Американцы впервые по-крупному вмешались в европейскую и мировую политику.
Это выглядело как смесь делового стиля янки-капиталиста с морализмом протестантского пастора — простые решения плюс напор, однако и изрядная доля наивности.
«Почему Иисус Христос не добился того, чтобы мир уверовал в его учение? — вопрошал американский президент Вудро Вильсон своих коллег, европейских лидеров. — Потому что он проповедовал лишь идеалы, а не указывал практического пути для их достижения. Я же предлагаю практическую схему, чтобы довести до конца стремления Христа».
Знаменитые 14 пунктов Вильсона были опубликованы еще в начале января 1918 года, через несколько месяцев после того, как США вступили в войну. Этот ставший классическим для истории и теории международных отношений документ легко найти в интернете.
Если суммировать все «поинты», то вильсоновский план предполагал отказ от тайной дипломатии, установление свободы мореплавания и международной торговли, всеобщее разоружение, освобождение оккупированных территорий, отказ от вмешательства во внутренние дела государств, право наций на самоопределение или автономию. И главное — создание Лиги Наций, организации в целях защиты независимости и территориальной целостности всех стран мира, больших и малых.
Европейцы, как англичане с французами, так и немцы, с американской декларацией на словах согласились, но на деле искали пути, как ее избежать, выгадав побольше для себя.
С вожделением глядя на все ту же географическую карту, французы хотели заполучить не только Эльзас с Лотарингией, но и Саарский угольный бассейн, создав между собой и Германией независимые буферные страны.
Англия и Америка с этим не спешили, понимая, что Германия может еще пригодиться как сила, гарантирующая безопасность на востоке и в центре Европы, другое дело — лишить ее мощи на море. Состоявшие в союзе с «Антантой» японцы молча рассчитывали на китайский Шаньдун. Итальянцы суетились и скандалили, премьер-министр Орландо, фамилия которого напоминала американцам о солнечной Флориде, то с шумом покидал переговоры о послевоенном устройстве Европы, то тихо возвращался с извиняющейся улыбкой, как ни в чем не бывало.
Германия все больше чувствовала себя оскорбленной. Из-за досадного проигрыша, из-за того, что страна с едва ли не лучшей промышленностью в Европе оказалась в экономической яме и нищете, из-за эгоизма и мелочности победителей, случайных и недостойных, как все больше убеждали их собственные действия.
В итоге, кстати, немцы не так уж много потеряли: Эльзас и Лотарингию пришлось отдать французам, как и Данцигский коридор полякам, но, в отличие от Австро-Венгрии и Османской империи, Германия не распалась на отдельные государства и даже в новом республиканском статусе продолжила называться рейхом. При всех известных потерях были сохранены и немецкая армия, и база военно-промышленного комплекса. Дух прусской военщины отступил, ушел в тень, но не исчез, растворившись во многочисленных спортивных и молодежных клубах.

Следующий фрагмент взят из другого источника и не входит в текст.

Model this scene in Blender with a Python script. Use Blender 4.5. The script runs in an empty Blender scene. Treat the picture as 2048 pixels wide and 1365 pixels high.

На мирной конференции в Париже, открывшейся через два месяца после Компьенского перемирия, германская сторона до последнего отказывалась признать свою одностороннюю вину в развязывании Первой мировой войны. Только ультимативное давление коалиции победителей заставило их согласиться с подобным обвинением.
Однако немцы как нация своей коллективной ответственности за войну не признали, даже подписавшись под всеми пунктами навязанного им мирного договора. Хотя бы отчасти они были правы: большие войны никогда не начинает кто-то один.

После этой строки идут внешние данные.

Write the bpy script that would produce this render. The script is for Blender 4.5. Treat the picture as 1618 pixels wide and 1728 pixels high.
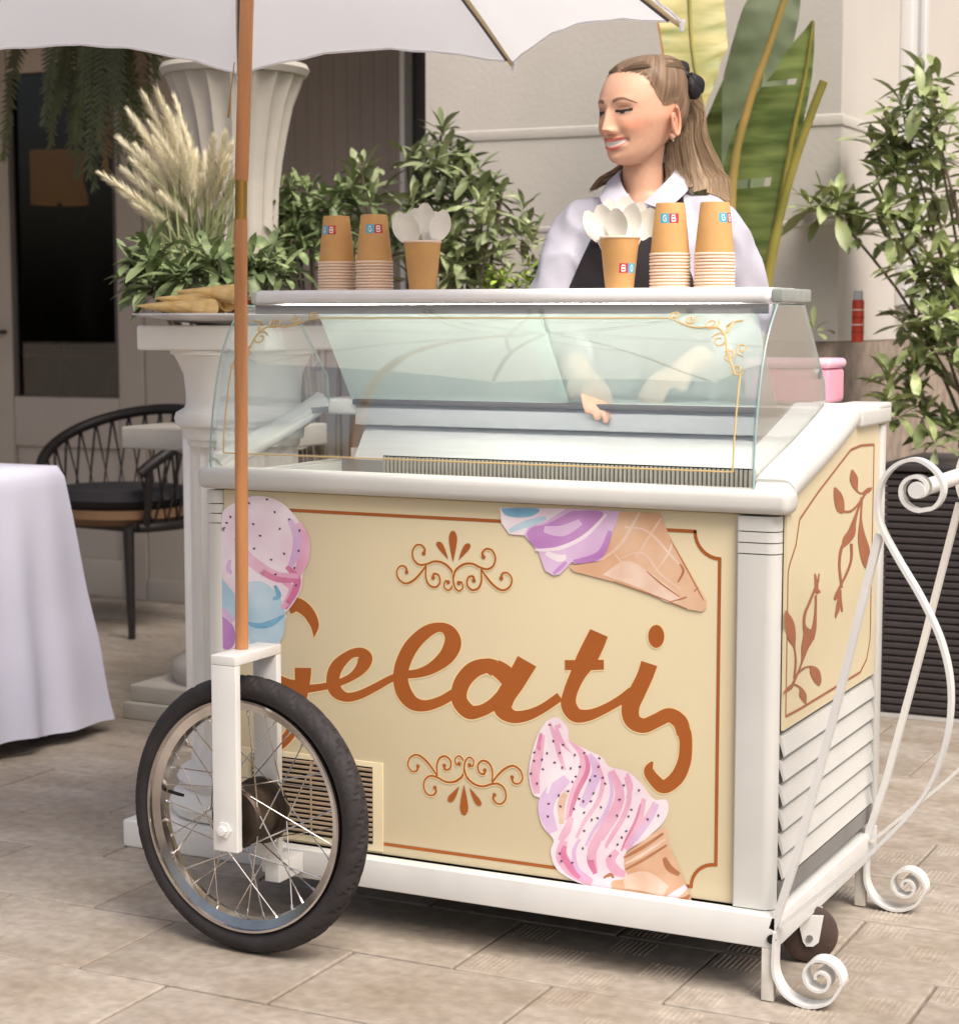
import bpy, bmesh, math, random
from mathutils import Vector, Matrix, noise
for o in list(bpy.data.objects): bpy.data.objects.remove(o, do_unlink=True)
scene = bpy.context.scene
col = scene.collection
R = math.radians
PI = math.pi

# ------------------------------------------------------------------ camera
YAW = R(26.4); PITCH = math.atan(330/3230); CAM = Vector((0.967, -3.089, 1.165))
cam_d = bpy.data.cameras.new('camera'); cam = bpy.data.objects.new('camera', cam_d); col.objects.link(cam)
cam.location = CAM; cam.rotation_euler = (PI/2-PITCH, 0, YAW)
cam_d.sensor_fit = 'HORIZONTAL'; cam_d.sensor_width = 36; cam_d.lens = 36*3230/1618
cam_d.clip_end = 400
cam_d.dof.use_dof = True; cam_d.dof.focus_distance = 3.5; cam_d.dof.aperture_fstop = 7.0
scene.camera = cam

# ------------------------------------------------------------------ sky and sun (bright overcast)
SUN_DIR = Vector((0.62, -0.42, 1.05)).normalized()
w = bpy.data.worlds.new('World'); scene.world = w; w.use_nodes = True
nt = w.node_tree; bg = nt.nodes['Background']
sky = nt.nodes.new('ShaderNodeTexSky'); sky.sky_type = 'NISHITA'; sky.sun_disc = False
sky.sun_elevation = math.asin(SUN_DIR.z); sky.sun_rotation = math.atan2(SUN_DIR.x, SUN_DIR.y)
sky.air_density = 1.0; sky.dust_density = 7.0; sky.ozone_density = 0.6
nt.links.new(sky.outputs[0], bg.inputs[0]); bg.inputs[1].default_value = 0.10
sun_d = bpy.data.lights.new('sun', 'SUN'); sun_d.energy = 2.2; sun_d.angle = R(34); sun_d.color = (1, .97, .92)
sun = bpy.data.objects.new('sun', sun_d); col.objects.link(sun)
sun.rotation_euler = SUN_DIR.to_track_quat('Z', 'Y').to_euler()
scene.view_settings.view_transform = 'Standard'; scene.view_settings.look = 'None'
scene.view_settings.exposure = 0.52; scene.view_settings.gamma = 1
scene.view_settings.use_curve_mapping = False
scene.render.engine = 'CYCLES'
scene.cycles.max_bounces = 10; scene.cycles.transparent_max_bounces = 16

# ------------------------------------------------------------------ helpers
def lin(c):
    return tuple(((v/255)/12.92 if v/255 <= .04045 else ((v/255+.055)/1.055)**2.4) for v in c)

def mat(name, c, rough=.55, metal=0., var=.12, scale=6., bump=0., bscale=80., rnd=0., spec=.4, c2=None,
        coat=0., attr=None, stretch=None, detail=4., trans=0., emit=None):
    m = bpy.data.materials.new(name); m.use_nodes = True
    n = m.node_tree.nodes; l = m.node_tree.links; b = n['Principled BSDF']
    tc = n.new('ShaderNodeTexCoord'); mp = n.new('ShaderNodeMapping'); l.new(tc.outputs['Object'], mp.inputs[0])
    if stretch: mp.inputs['Scale'].default_value = stretch
    ns = n.new('ShaderNodeTexNoise'); ns.inputs['Scale'].default_value = scale; ns.inputs['Detail'].default_value = detail
    l.new(mp.outputs[0], ns.inputs['Vector'])
    a = lin(c); bb = lin(c2) if c2 else None
    ramp = n.new('ShaderNodeValToRGB')
    lo = tuple(max(0, v*(1-var)) for v in a); hi = bb if bb else tuple(min(1, v*(1+var)) for v in a)
    ramp.color_ramp.elements[0].position = .3; ramp.color_ramp.elements[1].position = .7
    ramp.color_ramp.elements[0].color = (*lo, 1); ramp.color_ramp.elements[1].color = (*hi, 1)
    l.new(ns.outputs['Fac'], ramp.inputs[0]); src = ramp.outputs[0]
    if attr:
        at = n.new('ShaderNodeAttribute'); at.attribute_name = attr
        mx = n.new('ShaderNodeMix'); mx.data_type = 'RGBA'; mx.blend_type = 'MULTIPLY'; mx.inputs[0].default_value = 1
        l.new(at.outputs['Color'], mx.inputs[6]); l.new(src, mx.inputs[7]); src = mx.outputs[2]
    if rnd:
        oi = n.new('ShaderNodeObjectInfo'); hs = n.new('ShaderNodeHueSaturation')
        mr = n.new('ShaderNodeMapRange'); mr.inputs[3].default_value = 1-rnd; mr.inputs[4].default_value = 1+rnd
        l.new(oi.outputs['Random'], mr.inputs[0]); l.new(mr.outputs[0], hs.inputs['Value'])
        l.new(src, hs.inputs['Color']); src = hs.outputs[0]
    l.new(src, b.inputs['Base Color'])
    b.inputs['Roughness'].default_value = rough; b.inputs['Metallic'].default_value = metal
    b.inputs['Specular IOR Level'].default_value = spec
    if coat: b.inputs['Coat Weight'].default_value = coat; b.inputs['Coat Roughness'].default_value = .15
    if trans: b.inputs['Transmission Weight'].default_value = trans
    if emit: b.inputs['Emission Color'].default_value = (*lin(emit[0]), 1); b.inputs['Emission Strength'].default_value = emit[1]
    if bump:
        n2 = n.new('ShaderNodeTexNoise'); n2.inputs['Scale'].default_value = bscale; n2.inputs['Detail'].default_value = 5
        l.new(mp.outputs[0], n2.inputs['Vector'])
        bp = n.new('ShaderNodeBump'); bp.inputs['Strength'].default_value = bump; bp.inputs['Distance'].default_value = .004
        l.new(n2.outputs['Fac'], bp.inputs['Height']); l.new(bp.outputs[0], b.inputs['Normal'])
    return m

def glass_mat(name, tint, refl=1.0, opacity=0.0, rough=0.0):
    """clear pane: tinted transparency plus a Fresnel reflection"""
    m = bpy.data.materials.new(name); m.use_nodes = True
    n = m.node_tree.nodes; l = m.node_tree.links; n.remove(n['Principled BSDF'])
    out = n['Material Output']
    tr = n.new('ShaderNodeBsdfTransparent'); tr.inputs[0].default_value = (*tint, 1)
    gl = n.new('ShaderNodeBsdfGlossy'); gl.inputs['Roughness'].default_value = rough
    ge = n.new('ShaderNodeNewGeometry'); dt = n.new('ShaderNodeVectorMath'); dt.operation = 'DOT_PRODUCT'
    l.new(ge.outputs['Normal'], dt.inputs[0]); l.new(ge.outputs['Incoming'], dt.inputs[1])
    ab = n.new('ShaderNodeMath'); ab.operation = 'ABSOLUTE'; l.new(dt.outputs['Value'], ab.inputs[0])
    om = n.new('ShaderNodeMath'); om.operation = 'SUBTRACT'; om.inputs[0].default_value = 1; l.new(ab.outputs[0], om.inputs[1])
    pw = n.new('ShaderNodeMath'); pw.operation = 'POWER'; pw.inputs[1].default_value = 5; l.new(om.outputs[0], pw.inputs[0])
    fr = n.new('ShaderNodeMath'); fr.operation = 'MULTIPLY_ADD'; fr.inputs[1].default_value = .96; fr.inputs[2].default_value = .04; l.new(pw.outputs[0], fr.inputs[0])
    mu = n.new('ShaderNodeMath'); mu.operation = 'MULTIPLY'; mu.inputs[1].default_value = refl; mu.use_clamp = True
    l.new(fr.outputs[0], mu.inputs[0])
    mx = n.new('ShaderNodeMixShader'); l.new(mu.outputs[0], mx.inputs[0])
    l.new(tr.outputs[0], mx.inputs[1]); l.new(gl.outputs[0], mx.inputs[2]); last = mx
    if opacity:
        df = n.new('ShaderNodeBsdfDiffuse'); df.inputs[0].default_value = (.76, .85, .81, 1)
        m2 = n.new('ShaderNodeMixShader'); m2.inputs[0].default_value = opacity
        l.new(mx.outputs[0], m2.inputs[1]); l.new(df.outputs[0], m2.inputs[2]); last = m2
    l.new(last.outputs[0], out.inputs[0])
    return m

class MB:
    """collects shapes into one mesh"""
    def __init__(s): s.v = []; s.f = []; s.m = []; s.c = []
    def add(s, vs, fs, mi=0, c=None):
        o = len(s.v); s.v += [tuple(p) for p in vs]; s.f += [tuple(i+o for i in f) for f in fs]; s.m += [mi]*len(fs)
        s.c += [c or (1, 1, 1)]*len(vs); return s
    def box(s, x0, x1, y0, y1, z0, z1, mi=0, b=0):
        if b <= 0:
            vs = [(x, y, z) for z in (z0, z1) for y in (y0, y1) for x in (x0, x1)]
            fs = [(0, 2, 3, 1), (4, 5, 7, 6), (0, 1, 5, 4), (2, 6, 7, 3), (0, 4, 6, 2), (1, 3, 7, 5)]
            return s.add(vs, fs, mi)
        bm = bmesh.new(); bmesh.ops.create_cube(bm, size=1)
        for v in bm.verts: v.co = (((x0+x1)/2+v.co.x*(x1-x0)), ((y0+y1)/2+v.co.y*(y1-y0)), ((z0+z1)/2+v.co.z*(z1-z0)))
        bmesh.ops.bevel(bm, geom=bm.edges[:], offset=b, segments=3, affect='EDGES', profile=.5)
        bm.verts.index_update(); vs = [v.co[:] for v in bm.verts]; fs = [[v.index for v in f.verts] for f in bm.faces]; bm.free()
        return s.add(vs, fs, mi)
    def tube(s, pts, r, n=8, mi=0, cap=True, flat=1., c=None):
        pts = [Vector(p) for p in pts]; k = len(pts); rr = r if isinstance(r, (list, tuple)) else [r]*k
        vs = []; fs = []; up = None
        for i, p in enumerate(pts):
            t = (pts[min(i+1, k-1)]-pts[max(i-1, 0)])
            t = t.normalized() if t.length > 1e-9 else Vector((0, 0, 1))
            if up is None: up = Vector((0, 0, 1)) if abs(t.z) < .9 else Vector((1, 0, 0))
            a = t.cross(up); a = a.normalized() if a.length > 1e-6 else t.orthogonal().normalized()
            b = a.cross(t).normalized(); up = b
            for j in range(n):
                q = 2*PI*j/n; vs.append(p+(a*math.cos(q)+b*math.sin(q)*flat)*rr[i])
        for i in range(k-1):
            for j in range(n):
                fs.append((i*n+j, i*n+(j+1) % n, (i+1)*n+(j+1) % n, (i+1)*n+j))
        if cap: fs += [tuple(range(n-1, -1, -1)), tuple((k-1)*n+j for j in range(n))]
        return s.add(vs, fs, mi, c)
    def lathe(s, prof, n=32, c=(0, 0), mi=0, fl=None, ax='z', cap=True, sx=1., sy=1.):
        """prof: list of (radius, height); fl(angle, i) multiplies the radius"""
        vs = []; fs = []; k = len(prof)
        for i, (r, z) in enumerate(prof):
            for j in range(n):
                a = 2*PI*j/n; q = r*(fl(a, i) if fl else 1)
                x, y = c[0]+q*math.cos(a)*sx, c[1]+q*math.sin(a)*sy
                vs.append((x, y, z) if ax == 'z' else (x, z, y))
        for i in range(k-1):
            for j in range(n):
                f = (i*n+j, i*n+(j+1) % n, (i+1)*n+(j+1) % n, (i+1)*n+j)
                fs.append(f if ax == 'z' else f[::-1])
        if cap:
            fs.append(tuple(range(n-1, -1, -1)) if ax == 'z' else tuple(range(n)))
            t = tuple((k-1)*n+j for j in range(n)); fs.append(t if ax == 'z' else t[::-1])
        return s.add(vs, fs, mi)
    def ribbon(s, pts, y0, y1, th, mi=0):
        """flat bar bent in the XZ plane: centre line pts (x,z), running from y0 to y1, th thick"""
        k = len(pts); vs = []; fs = []
        for i in range(k):
            p = Vector(pts[i]); t = Vector(pts[min(i+1, k-1)])-Vector(pts[max(i-1, 0)])
            t = t.normalized(); nn = Vector((-t.y, t.x))*th/2
            a, b = p+nn, p-nn
            vs += [(a.x, y0, a.y), (a.x, y1, a.y), (b.x, y1, b.y), (b.x, y0, b.y)]
        for i in range(k-1):
            for j in range(4): fs.append((i*4+j, i*4+(j+1) % 4, (i+1)*4+(j+1) % 4, (i+1)*4+j))
        fs += [(3, 2, 1, 0), tuple((k-1)*4+j for j in range(4))]
        return s.add(vs, fs, mi)
    def build(s, name, mats, parent=None, smooth=True, loc=None, rot=None, sharp=40, colors=False, recalc=True):
        me = bpy.data.meshes.new(name); me.from_pydata(s.v, [], s.f)
        mats = mats if isinstance(mats, (list, tuple)) else [mats]
        for m in mats: me.materials.append(m)
        if len(mats) > 1: me.polygons.foreach_set('material_index', s.m)
        if recalc:
            bm = bmesh.new(); bm.from_mesh(me); bmesh.ops.recalc_face_normals(bm, faces=bm.faces[:]); bm.to_mesh(me); bm.free()
        if colors:
            at = me.color_attributes.new('Col', 'FLOAT_COLOR', 'POINT')
            at.data.foreach_set('color', [x for c in s.c for x in (*c, 1)])
        if smooth:
            me.polygons.foreach_set('use_smooth', [True]*len(me.polygons))
            me.set_sharp_from_angle(angle=R(sharp))
        me.update()
        return link(name, me, parent, loc, rot)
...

Тем не менее на специальном памятном камне в Компьенском лесу по-французски была высечена надпись: «Здесь 11 ноября 1918 года пала преступная гордыня Германской империи, побежденная свободными народами, которые она пыталась поработить».
Европейцы постарались побыстрее забыть большинство вильсоновских пунктов. Не говоря уже о том, что республиканское большинство в конгрессе отказалось ратифицировать предложенное президентом-демократом вступление США в Лигу Наций. Это сломило Вудро Вильсона более всего, его внешнеполитический курс был провален.

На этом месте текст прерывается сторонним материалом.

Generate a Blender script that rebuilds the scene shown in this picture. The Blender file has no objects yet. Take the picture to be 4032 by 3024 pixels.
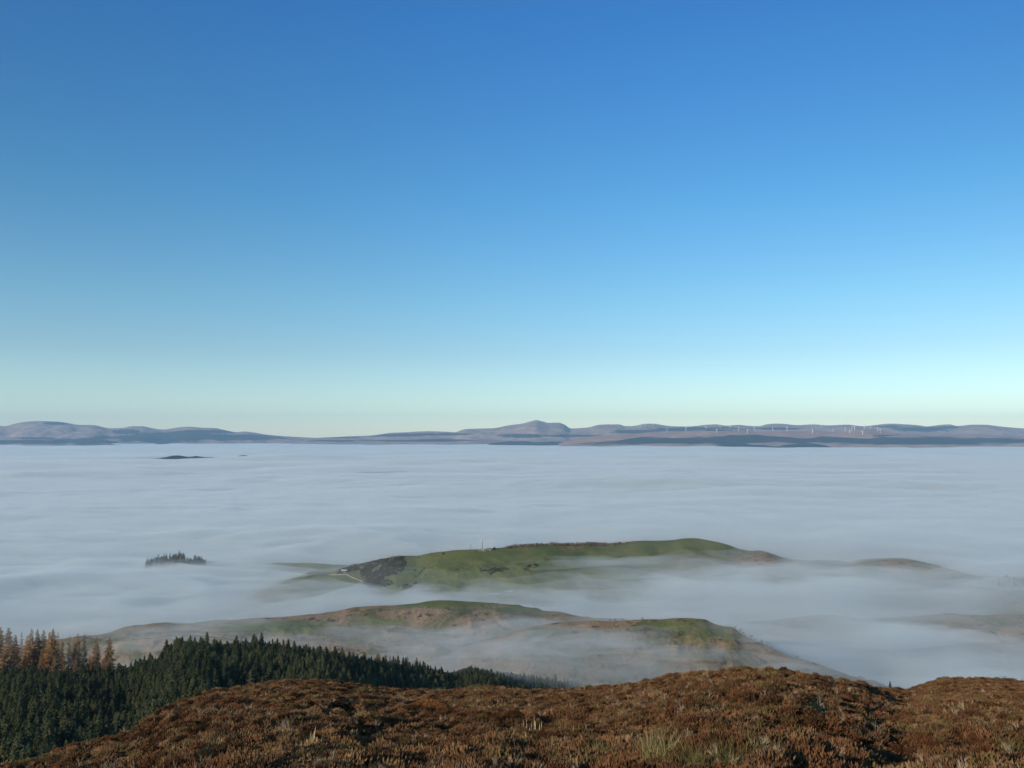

Парижская конференция, как и Венский конгресс после наполеоновских войн, стала очередным торжеством европейской real politic. Однако мир, подписанный 28 июня 1919 года в том же самом зеркальном зале Версальского дворца, где когда-то, в 1871 году, после победы во франко-прусской войне, была провозглашена Германская империя, в исторической перспективе продлился совсем недолго. Те самые 20 лет, до 1939-го.
Глядя на так называемую Версальскую систему, вслед за Кантом и Марксом можно уверенно сказать, что любой мир, заключенный на условиях победителей, есть лишь перемирие до тех пор, пока проигравшие не соберут силы для реванша.
22 июня 1940 года в том же Компьенском лесу нацисты устроили демонстративное подписание акта капитуляции захваченной ими Франции. По приказу Гитлера мемориальный вагон, где находилась ставка маршала Фоша, был доставлен в Берлин в качестве трофея, а потом сожжен. Сгоревшими, погибшими оказались десятки миллионов жителей Европы. Пока неуемный «рейх» не был повержен окончательно.
Честолюбие, писал Кант, служит едва ли не главной причиной войн.
История Компьенского леса учит нас, что вдвойне опасно для мира честолюбие уязвленное, помноженное на чувство несправедливости.
Ведет это только к новым жертвам и еще большему унижению. Даже медведь, как мы знаем, может долго жить в своем лесу и никого не трогать. Если только это не раненый и озлобленный медведь-шатун.